**Task details**
Output every line exactly as written. Leave out pictures.
****************
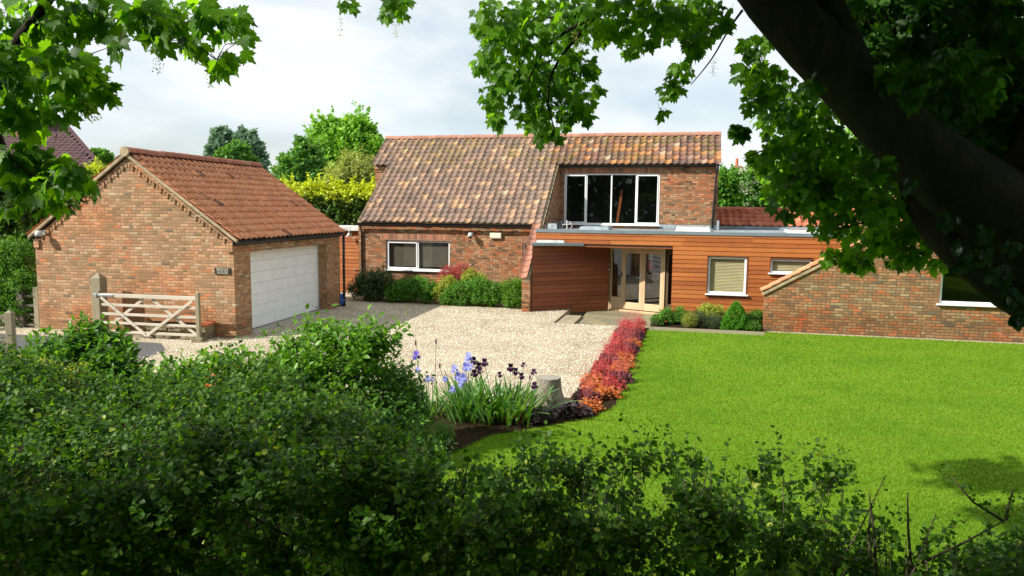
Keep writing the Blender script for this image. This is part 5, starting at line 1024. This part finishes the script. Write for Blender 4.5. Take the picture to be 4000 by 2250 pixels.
# --- neighbouring houses
nb = thing('neighbour_house', 'neighbouring house with brown tiled hipped roof at the far left', 'house', tuple(dep(150, 700, 40)*np.array([1, 1, 0])))
o3 = np.array(nb.location); e0, e1 = dep(-420, 660, 40)-o3, dep(412, 668, 40)-o3; t0, t1 = dep(-250, 488, 45)-o3, dep(262, 488, 45)-o3
e0[1] = e1[1] = 0; zt_ = (t0[2]+t1[2])/2; t0[2] = t1[2] = zt_; e0[2] = e1[2]
A3 = np.array([1.0, 0, 0]); up3 = np.array([0, t0[1]-e0[1], t0[2]-e0[2]]); L3 = np.linalg.norm(up3); up3 /= L3; N3_ = np.cross(A3, up3); Wn = e1[0]-e0[0]; nn_, mm_ = int(Wn/.33), int(L3/.34)
V, F = pantiles(e0, A3, up3, N3_, nn_, mm_, .33, .34, lambda i, j: (i+1)*.33 < Wn - (j+.5)/mm_*(e1[0]-t1[0]) and i*.33 > (j/mm_)*(t0[0]-e0[0]), amp=.03, lift=.03, seg=4)
nr_ = trimesh('roof', V, F, M['tile_n'], nb)
MB().poly([e0-(0, 0, .03), e1-(0, 0, .03), t1-(0, 0, .03), t0-(0, 0, .03)]).poly([e1-(0, 0, .03), e1+(-5.2, 8, -.03), t1-(0, 0, .03)]).poly([e0-(0, 0, .03), e0+(0, 8, -.03), t0-(0, 0, .03)]).poly([e0+(0, 8, -.03), e1+(-5.2, 8, -.03), t1-(0, 0, .03), t0-(0, 0, .03)]).build('roof_underlay', M['tile_n'], nr_)
MB().bar(t1, e1, .2, .06).build('hip_tiles', M['tile_n'], nr_); ridge(MB(), t0+(0, 0, .02), t1+(0, 0, .02), .12).build('ridge_tiles', M['tile_n'], nr_)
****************
**Problem solution**
Keep writing the Blender script for this image. This is part 5, starting at line 1024. This part finishes the script. Write for Blender 4.5. Take the picture to be 4000 by 2250 pixels.
# --- neighbouring houses
nb = thing('neighbour_house', 'neighbouring house with brown tiled hipped roof at the far left', 'house', tuple(dep(150, 700, 40)*np.array([1, 1, 0])))
o3 = np.array(nb.location); e0, e1 = dep(-420, 660, 40)-o3, dep(412, 668, 40)-o3; t0, t1 = dep(-250, 488, 45)-o3, dep(262, 488, 45)-o3
e0[1] = e1[1] = 0; zt_ = (t0[2]+t1[2])/2; t0[2] = t1[2] = zt_; e0[2] = e1[2]
A3 = np.array([1.0, 0, 0]); up3 = np.array([0, t0[1]-e0[1], t0[2]-e0[2]]); L3 = np.linalg.norm(up3); up3 /= L3; N3_ = np.cross(A3, up3); Wn = e1[0]-e0[0]; nn_, mm_ = int(Wn/.33), int(L3/.34)
V, F = pantiles(e0, A3, up3, N3_, nn_, mm_, .33, .34, lambda i, j: (i+1)*.33 < Wn - (j+.5)/mm_*(e1[0]-t1[0]) and i*.33 > (j/mm_)*(t0[0]-e0[0]), amp=.03, lift=.03, seg=4)
nr_ = trimesh('roof', V, F, M['tile_n'], nb)
MB().poly([e0-(0, 0, .03), e1-(0, 0, .03), t1-(0, 0, .03), t0-(0, 0, .03)]).poly([e1-(0, 0, .03), e1+(-5.2, 8, -.03), t1-(0, 0, .03)]).poly([e0-(0, 0, .03), e0+(0, 8, -.03), t0-(0, 0, .03)]).poly([e0+(0, 8, -.03), e1+(-5.2, 8, -.03), t1-(0, 0, .03), t0-(0, 0, .03)]).build('roof_underlay', M['tile_n'], nr_)
MB().bar(t1, e1, .2, .06).build('hip_tiles', M['tile_n'], nr_); ridge(MB(), t0+(0, 0, .02), t1+(0, 0, .02), .12).build('ridge_tiles', M['tile_n'], nr_)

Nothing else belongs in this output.